A large one is more attractive than one which is too small and you’ll get more plants in too.

Instead of buying one, you might already have something which will do the trick.

A large pot, an old box, anything which will not look ugly will do, but it is essential to ensure there are plenty of holes in the base to allow excess water to escape.

Cover the holes with pieces of broken clay pot. These are called crocks and allow water to escape but keep the compost from draining through the holes.

The best compost is John Innes No3, the strongest available.

Fill the planter to within four inches of the top to allow space for the plants. This also means there will be enough depth to take the size of each root ball.

A visit to the garden centre will be a treat as they are geared up to encourage you to buy things which are in bloom. There are coloured primroses, polyanthus, winter-flowering pansies, primula denticulata and lots of bulbs and corms such as narcissus, hyacinths, baby iris and anemone blanda.

You’ll probably choose a few plants which will last for weeks to fill the gap between now and the middle of May when summer plants replace those mentioned here.

What shall we choose? Winter-flowering pansies will be fine, but if you look carefully there are varieties which will last until summer. These have much larger flowers than the winter ones.

Polyanthus and primroses should provide a few weeks’ colour if you choose those with a flower on the top and lots of buds still to come. They will be tucked beneath the foliage.
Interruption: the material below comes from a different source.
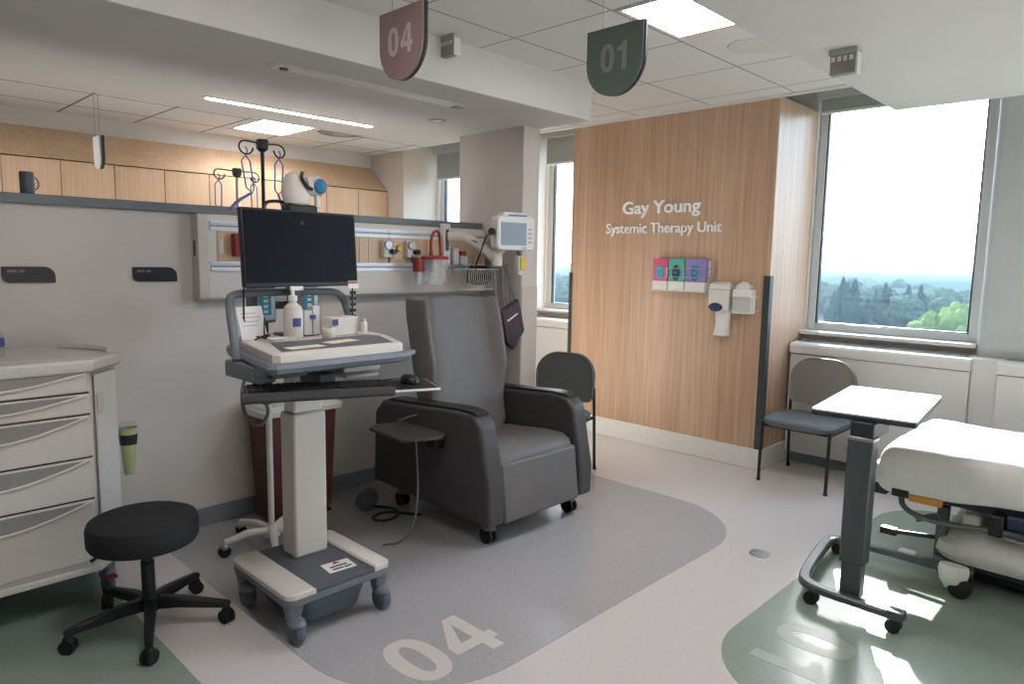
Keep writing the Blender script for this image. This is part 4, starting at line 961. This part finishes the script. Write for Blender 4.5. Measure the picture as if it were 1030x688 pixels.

Both will look good immediately with potted tulips, but remember if tulips are in full bloom, they will only be so for another fortnight.

Avoid ‘mixed’. Use your imagination and try contrasting colours. When deciding, pick the colours you love best and sniff to find those more fragrant than others. Yellow looks brilliant with red; blue looks great against white or gold; black tulips are brilliant with yellow.

It isn’t as difficult as people imagine to get the right number of plants, but it usually means buying two more than you wanted. So here’s what to do.

Before going shopping, measure the container. At the shop, take the plants off the display and put them together on the floor so the leaves just touch. This is how they will be planted for instant effect. It’s pointless spacing them too far apart. After all we are only talking about a container, we only need a few plants and you deserve a treat.

The assistants at the garden centre won’t mind a bit and you will see other people doing the same.

Keep the container away from the wall. This will stop vine weevil from climbing up the wall to gain access to the compost where they lay eggs which turn into grubs which are responsible for eating the plant roots.

Put a band of Trappit glue (Keydell) around the middle of the container. This will trap the weevils as they try to climb up the outside of the container.

If it’s an old wheelbarrow, put it on the parts that touch the ground.

When the spring flowering instant colour has gone over, don’t change the compost. It will be fine for the next crop of flowers which bloom in the summer, after which always replenish the compost during mid-May before planting the summer flowers next time.

TIP OF THE WEEK

Everyone has forsythia. All the wood which has finished flowering should be pruned off. Take a large branch and pull it to you. Near the base there should be a strong shoot without side shoots. This branch is pruned to that strong shoot. Now pull back another and do exactly the same. Repeat right round the shrub. The result will be new shoots which will flower in 11 months.